Chinese manufacturers finally see improvement, but risks remain: HSBC

July 1, 2014

HONG KONG - Chinese manufacturers signalled the first improvement in overall operating conditions for six months in June, with output rising for the first time since January, and at a moderate pace. Growth was supported by the strongest expansion of total new work since March 2013, while new export orders rose for the second month running.

Increased volumes of new business led to the quickest depletion of stocks of finished goods for nearly three years, while job shedding was the weakest in three months. After adjusting for seasonal factors, the HSBC Purchasing Managers’ Index came in at 50.7 in June, up from 49.4 in May, signalling the first improvement in business conditions since December. That said, HSBC pointed out, the rate of improvement was only slight and weaker than the historical average.

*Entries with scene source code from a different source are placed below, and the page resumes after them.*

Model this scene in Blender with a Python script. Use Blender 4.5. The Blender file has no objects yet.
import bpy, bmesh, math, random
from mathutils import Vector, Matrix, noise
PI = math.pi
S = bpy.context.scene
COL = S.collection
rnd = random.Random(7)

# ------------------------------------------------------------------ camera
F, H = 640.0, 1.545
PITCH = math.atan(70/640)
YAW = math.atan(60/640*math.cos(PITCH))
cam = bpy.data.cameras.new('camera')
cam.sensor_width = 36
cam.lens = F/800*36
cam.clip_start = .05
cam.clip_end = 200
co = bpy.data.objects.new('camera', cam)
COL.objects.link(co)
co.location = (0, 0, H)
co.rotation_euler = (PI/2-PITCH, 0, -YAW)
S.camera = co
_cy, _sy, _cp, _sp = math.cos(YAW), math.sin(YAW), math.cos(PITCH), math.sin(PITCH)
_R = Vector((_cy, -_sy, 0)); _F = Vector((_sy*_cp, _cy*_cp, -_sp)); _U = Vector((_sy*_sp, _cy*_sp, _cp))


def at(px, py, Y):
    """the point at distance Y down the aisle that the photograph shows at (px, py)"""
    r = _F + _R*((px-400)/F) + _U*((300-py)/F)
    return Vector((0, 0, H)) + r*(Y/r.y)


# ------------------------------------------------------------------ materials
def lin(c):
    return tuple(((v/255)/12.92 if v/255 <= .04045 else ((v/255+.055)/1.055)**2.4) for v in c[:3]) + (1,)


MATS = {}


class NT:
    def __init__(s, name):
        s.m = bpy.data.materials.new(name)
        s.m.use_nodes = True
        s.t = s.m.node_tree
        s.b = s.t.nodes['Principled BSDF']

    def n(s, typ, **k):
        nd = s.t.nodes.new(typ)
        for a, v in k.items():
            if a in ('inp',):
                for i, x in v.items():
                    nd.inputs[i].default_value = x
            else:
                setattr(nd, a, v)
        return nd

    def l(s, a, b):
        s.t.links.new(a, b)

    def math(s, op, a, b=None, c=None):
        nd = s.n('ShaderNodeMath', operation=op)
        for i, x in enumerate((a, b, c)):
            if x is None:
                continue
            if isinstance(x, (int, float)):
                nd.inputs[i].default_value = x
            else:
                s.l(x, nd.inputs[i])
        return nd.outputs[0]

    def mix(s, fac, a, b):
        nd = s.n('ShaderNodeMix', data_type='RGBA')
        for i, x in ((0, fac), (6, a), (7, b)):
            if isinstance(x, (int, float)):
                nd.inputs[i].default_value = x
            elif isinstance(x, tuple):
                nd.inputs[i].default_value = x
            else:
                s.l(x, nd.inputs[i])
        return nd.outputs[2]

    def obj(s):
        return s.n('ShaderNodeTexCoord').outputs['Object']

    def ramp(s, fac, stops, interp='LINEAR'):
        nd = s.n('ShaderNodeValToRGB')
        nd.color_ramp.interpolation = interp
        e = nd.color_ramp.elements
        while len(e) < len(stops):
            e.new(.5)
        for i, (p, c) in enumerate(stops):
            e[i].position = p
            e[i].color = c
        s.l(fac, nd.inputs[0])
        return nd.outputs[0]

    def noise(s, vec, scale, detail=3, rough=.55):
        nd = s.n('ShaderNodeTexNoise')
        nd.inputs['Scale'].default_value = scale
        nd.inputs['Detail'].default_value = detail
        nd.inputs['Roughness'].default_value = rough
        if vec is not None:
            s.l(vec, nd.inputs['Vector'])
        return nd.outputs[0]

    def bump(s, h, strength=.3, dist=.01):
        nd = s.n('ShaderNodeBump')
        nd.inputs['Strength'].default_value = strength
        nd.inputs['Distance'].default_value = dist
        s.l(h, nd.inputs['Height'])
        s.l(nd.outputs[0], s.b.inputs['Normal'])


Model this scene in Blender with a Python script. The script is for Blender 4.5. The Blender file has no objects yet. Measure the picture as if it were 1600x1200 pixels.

The improvement in the health of the sector partly reflected the first expansion of total new business placed at Chinese manufacturers for five months during June - the strongest rate of new order growth in 15 months. Reports from panellists suggested that improving market conditions boosted sales. New export business also rose in June, albeit at a marginal pace.

 Hongbin Qu, Chief Economist, China & Co-Head of Asian Economic Research at HSBC said the June figures confirmed a trend of stronger demand and faster de-stocking. ”The economy continues to show more signs of recovery, and this momentum will likely continue over the next few months, supported by stronger infrastructure investments,” he said.

“However there are still downside risks from a slowdown in the property market, which will continue to put pressure on growth in the second half of the year. We expect both fiscal and monetary policy to remain accommodative until the recovery is sustained.”